No sería la única prueba de humildad. Años más tarde, cuando la colaboración se había transformado en amistad, el hombre llamó a la actriz por teléfono. Ella, acababa de mudarse a un chalet de una de esas zonas exclusivas de Madrid y, ante la pregunta de qué hacía «la gran actriz, en su nueva mansión«, le respondió: »Pues estoy pasando la fregona por la cocina, porque estaba hecha un asco«. Grande siempre, sobre el escenario; ninguna soberbia, cuando se bajaba de él.

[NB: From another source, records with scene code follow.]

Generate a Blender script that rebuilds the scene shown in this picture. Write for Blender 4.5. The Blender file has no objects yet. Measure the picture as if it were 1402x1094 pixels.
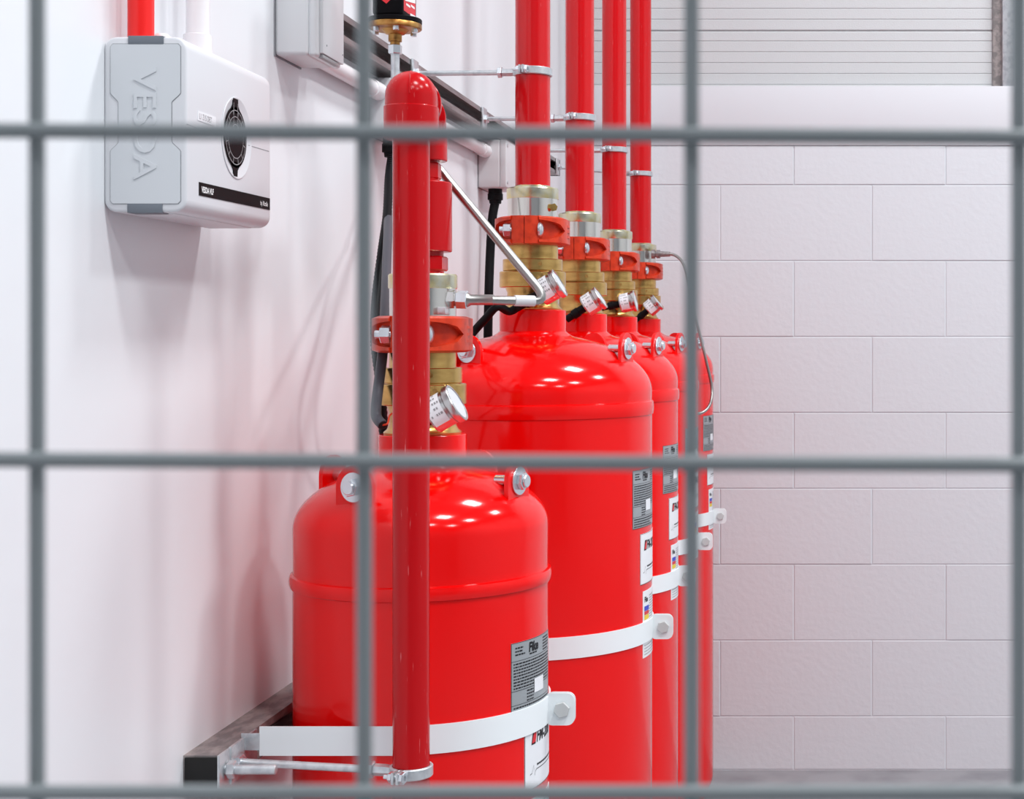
import bpy, bmesh, math, random
from mathutils import Vector, Matrix
random.seed(7)
PI = math.pi
C = bpy.context.scene.collection
SC = bpy.context.scene

# ------------------------------------------------------------------ camera, world, light, exposure
W, HH = 1402, 1094
F = 2150.0                    # focal length in pixels of the photograph
VX, VY = 1110.0, 456.0        # vanishing point of the left wall
CH = 1.2965                   # lens height over the floor
cam = bpy.data.cameras.new('camera')
cam.sensor_fit = 'HORIZONTAL'; cam.sensor_width = 36.0
cam.lens = F / W * 36.0
cam.shift_x = (W / 2 - VX) / W
cam.shift_y = -(HH / 2 - VY) / W
cam.clip_start = 0.02; cam.clip_end = 60
cam.dof.use_dof = True; cam.dof.focus_distance = 2.35; cam.dof.aperture_fstop = 30
co = bpy.data.objects.new('camera', cam); C.objects.link(co)
co.location = (0, 0, CH); co.rotation_euler = (PI / 2, 0, 0)
SC.camera = co
vs = SC.view_settings
vs.view_transform = 'Standard'; vs.look = 'None'; vs.gamma = 1; vs.use_curve_mapping = False
vs.exposure = -0.22
w = bpy.data.worlds.new('world'); SC.world = w; w.use_nodes = True
w.node_tree.nodes['Background'].inputs[0].default_value = (0.9, 0.95, 1, 1)
w.node_tree.nodes['Background'].inputs[1].default_value = 0.4

def area(x, y, z, sx, sy, power, col=(0.97, 0.985, 1.0)):
    l = bpy.data.lights.new('strip_light', 'AREA'); l.shape = 'RECTANGLE'; l.size = sx; l.size_y = sy
    l.energy = power; l.color = col
    o = bpy.data.objects.new('strip_light', l); C.objects.link(o); o.location = (x, y, z)
    return o
LP = 70
for y, k in ((-1.5, 0.65), (0.55, 1.05), (2.9, 0.95)):
    area(0.85, y, 4.3, 0.6, 0.5, LP * k)
    area(2.7, y, 4.3, 0.6, 0.5, LP * k)

# ------------------------------------------------------------------ materials
def mat(name, col, rough=0.5, metal=0.0, spec=0.5, coat=0.0):
    m = bpy.data.materials.new(name); m.use_nodes = True
    b = m.node_tree.nodes['Principled BSDF']
    b.inputs['Base Color'].default_value = (*col, 1); b.inputs['Roughness'].default_value = rough
    b.inputs['Metallic'].default_value = metal; b.inputs['Specular IOR Level'].default_value = spec
    b.inputs['Coat Weight'].default_value = coat; b.inputs['Coat Roughness'].default_value = 0.06
    return m
def noise_col(m, c2, scale=(20, 20, 20), lo=0.45, hi=0.65, detail=4, amount=1.0):
    nt = m.node_tree; b = nt.nodes['Principled BSDF']
    tc = nt.nodes.new('ShaderNodeTexCoord'); mp = nt.nodes.new('ShaderNodeMapping')
    mp.inputs['Scale'].default_value = scale
    n = nt.nodes.new('ShaderNodeTexNoise'); n.inputs['Scale'].default_value = 1; n.inputs['Detail'].default_value = detail
    r = nt.nodes.new('ShaderNodeMapRange'); r.inputs[1].default_value = lo; r.inputs[2].default_value = hi
    r.inputs[4].default_value = amount
    mx = nt.nodes.new('ShaderNodeMix'); mx.data_type = 'RGBA'
    mx.inputs[6].default_value = b.inputs['Base Color'].default_value; mx.inputs[7].default_value = (*c2, 1)
    nt.links.new(tc.outputs['Object'], mp.inputs[0]); nt.links.new(mp.outputs[0], n.inputs['Vector'])
    nt.links.new(n.outputs[0], r.inputs[0]); nt.links.new(r.outputs[0], mx.inputs[0])
    nt.links.new(mx.outputs[2], b.inputs['Base Color'])
    return m
def bump(m, scale, strength, dist=0.001, detail=3):
    nt = m.node_tree; b = nt.nodes['Principled BSDF']
    tc = nt.nodes.new('ShaderNodeTexCoord')
    n = nt.nodes.new('ShaderNodeTexNoise'); n.inputs['Scale'].default_value = scale; n.inputs['Detail'].default_value = detail
    bp = nt.nodes.new('ShaderNodeBump'); bp.inputs['Strength'].default_value = strength; bp.inputs['Distance'].default_value = dist
    nt.links.new(tc.outputs['Object'], n.inputs['Vector']); nt.links.new(n.outputs[0], bp.inputs['Height'])
    nt.links.new(bp.outputs[0], b.inputs['Normal'])
    return m
M = {}
M['plaster'] = bump(mat('white_plaster', (0.79, 0.818, 0.848), 0.42, spec=0.45), 9, 0.25, 0.004)
M['block'] = bump(mat('painted_block', (0.70, 0.72, 0.755), 0.6, spec=0.3), 55, 0.5, 0.002, 6)
M['mortar'] = mat('painted_mortar', (0.71, 0.73, 0.765), 0.7, spec=0.2)
M['band'] = mat('painted_render', (0.72, 0.735, 0.77), 0.6, spec=0.3)
M['slat'] = bump(mat('shutter_steel', (0.60, 0.61, 0.62), 0.42, spec=0.5), 260, 0.6, 0.001, 2)
M['concrete'] = noise_col(mat('floor_concrete', (0.32, 0.32, 0.34), 0.5), (0.24, 0.24, 0.26), (6, 6, 6))
M['ceil'] = mat('ceiling_grey', (0.45, 0.46, 0.48), 0.8)
M['right_paint'] = mat('grey_wall_paint', (0.52, 0.53, 0.55), 0.5)
M['cladding'] = mat('grey_cladding', (0.24, 0.25, 0.27), 0.6)
M['red'] = mat('red_cylinder_enamel', (0.87, 0.0015, 0.0015), 0.12, spec=0.36)
M['red_pipe'] = noise_col(mat('red_pipe_enamel', (0.60, 0.002, 0.005), 0.12, spec=0.45), (0.85, 0.25, 0.25), (420, 420, 30), 0.70, 0.76, 5, 0.55)
M['shaded_red'] = noise_col(mat('shaded_red_pipe_enamel', (0.50, 0.002, 0.005), 0.2, spec=0.26), (0.80, 0.30, 0.30), (420, 420, 30), 0.68, 0.74, 5, 0.6)  # pipe red darkened so its colour carries the shade on the drop pipe
M['red_bright'] = mat('red_plastic', (0.9, 0.008, 0.006), 0.3)
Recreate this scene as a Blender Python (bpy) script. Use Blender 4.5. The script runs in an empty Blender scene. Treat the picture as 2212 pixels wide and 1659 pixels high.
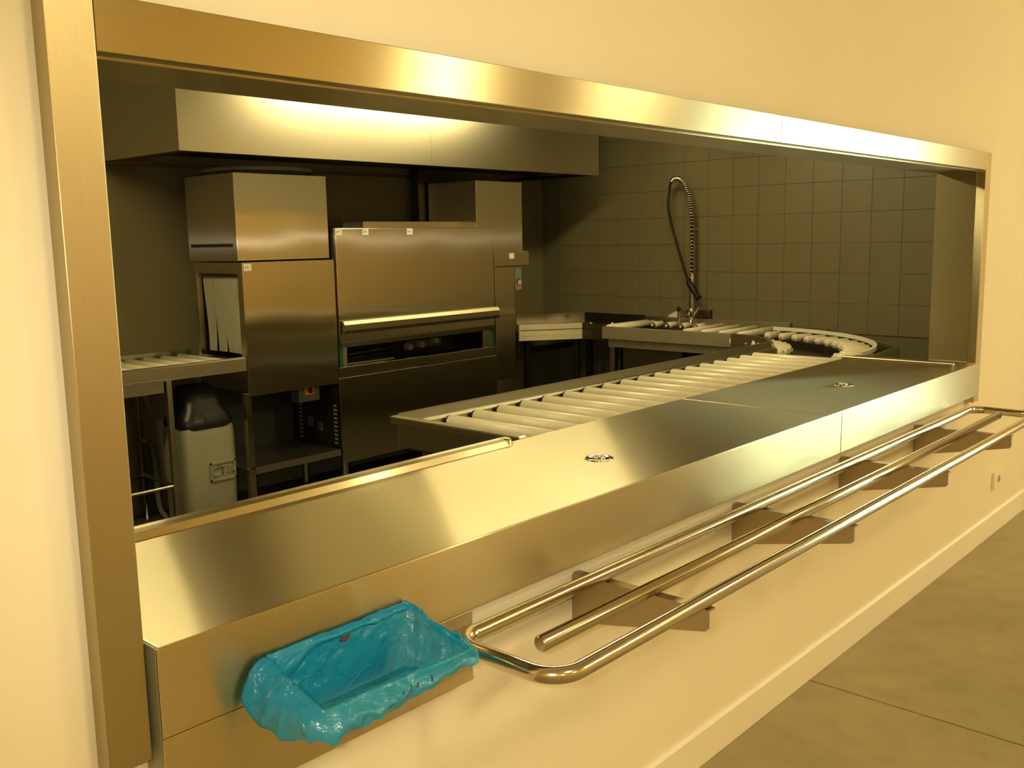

Querida Concha… me llamó por teléfono Miguel de los Santos, la persona que nos presentó, y decidimos no pasar por el Teatro de la Latina, porque advirtió Miguel que aquello sería un circo de cámaras y micrófonos. Y tenía razón. Y, además, no quiero despedirme, porque estarás con nosotros –con mi mujer y conmigo– mientras nos quede una pizca de memoria; porque aquélla noche, en el teatro de Mérida, cuando fuiste la Hécuba que Eurípides tenía que haber visto, creí que no estaba en la capital de Extremadura, sino en la Atenas de hace casi 2.600 años atrás; porque ya nos despedimos en la residencia, en esos instantes en que, a veces, tu mirada anunciaba el agotador cansancio de vivir, cuando empiezas a dejar de ser quien eres.

Tengo que escribirle a tu hijo, Manuel, y me da miedo, porque me imagino su travesía, e intentaré no emocionarme repitiéndome que estas en ese cielo de Talía y Melpómene, donde sólo dejan entrar a los más grandes… como tú, queridísima Concha.